Statute bars late-filed suit

oThe Supreme Court of Virginia has upheld dismissal of a $2.5 million personal injury lawsuit because the last two dollars in required fees was received four days after the filing deadline.

In a case of apparent first impression, the court’s unpublished order appears to hold that a suit is not considered filed until the last required fee is paid.

The case presented a set of facts that amounted to a lawyer’s “nightmare,” according to one of the attorneys involved.

The court’s Jan. 30 order came in the case of Landini v. Bil-Jax Inc. (VLW 015-6-011).

The failed lawsuit involved an injury suffered by a high school band official in Powhatan County. Neil Landini had fallen from a drum major’s podium, according to one of his attorneys.

Landini and the workers’ compensation insurance company for the school division hired Salem lawyer C. Kailani Memmer to file a products liability action for Landini’s injuries.

After Memmer determined the amount of damages to be demanded, a law office staffer contacted a nearby clerk’s office to learn the proper amount of filing fees, Memmer said. The staffer was told the amount was $344, so she sent that amount with the suit to be filed in Powhatan Circuit Court.

The library fee was $2 higher in Powhatan, so the check was short by that amount.

The package arrived six days before the limitations period was due to expire, but the clerk waited until the due date to call Memmer’s office, the Landini brief said. The clerk explained that Powhatan County had increased the library assessment from $2 to $4, so the total filing costs were $346.

The clerk did not explain that the suit had not yet been filed, according to Memmer and Landini’s appellate attorney, L. Steven Emmert of Virginia Beach.

Memmer then sent a $2 check by mail. The clerk stamped the suit as being filed four days after the due date.

The lawyer later voluntarily dismissed the suit and refiled the action.

The late filing was never noticed by Landini’s counsel until defendants filed pleas in bar in the second action.

“From the standpoint of lawyers, it’s a nightmare,” Emmert said. “You don’t expect something like that.”

When the second lawsuit was served on the defendants, they contended the suit should be dismissed because the initial action was not filed within the two-year limitations period for personal injury claims.

Powhatan County Circuit Judge Paul W. Cella agreed. He dismissed the case with prejudice.

Landini appealed, saying the payment of the $2 library assessment fee was not a prerequisite for the filing of a civil action.

The Supreme Court took only two-and-a-half pages to affirm the dismissal of Landini’s suit.

The court’s analysis focused on the statute that sets out the clerk’s fees for civil actions, Va. Code § 17.1-275. Landini argued the subsection that lists the clerk’s fees to be paid at the time of filing does not require payment of the library fee.
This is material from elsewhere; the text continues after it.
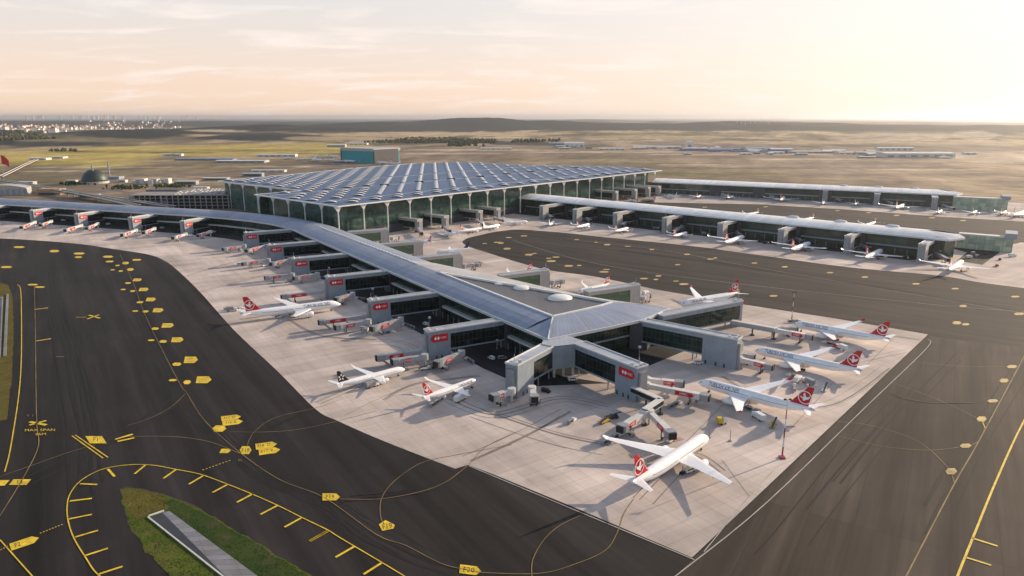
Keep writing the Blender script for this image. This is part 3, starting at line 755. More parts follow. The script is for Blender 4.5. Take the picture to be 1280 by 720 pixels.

But a later subsection of the same statute incorporates the library fees into the required filing fees, the court concluded.

“Thus, because the library fee was not tendered in full until after the expiration of the limitations period, Landini’s suit was not timely filed,” the court said.

The court declined to discuss Landini’s other arguments, including those focused on the court’s rules for filing civil actions.

Rule 3.2 states that a civil action “shall be commenced by filing a complaint in the clerk’s office.” The rule goes on to say that, upon filing, “the action is then instituted and pending as to all parties defendant thereto. The statutory writ tax and clerk’s fees shall be paid before the summons is issued.”

Rule 3.3 says the clerk “shall receive and file all pleadings when tendered, without order of the court.”

Emmert said the court may have decided to resolve the case with a short, unpublished order because of the rare circumstances.

“The situation is not going to occur very often,” he said.

Indeed, Memmer said the Powhatan clerk’s office told Landini’s counsel their current practice is to file pleadings when received and then collect any fees that may be due.

The defendants were represented by Herbert V. Kelly of Newport News who did not respond to a request for comment.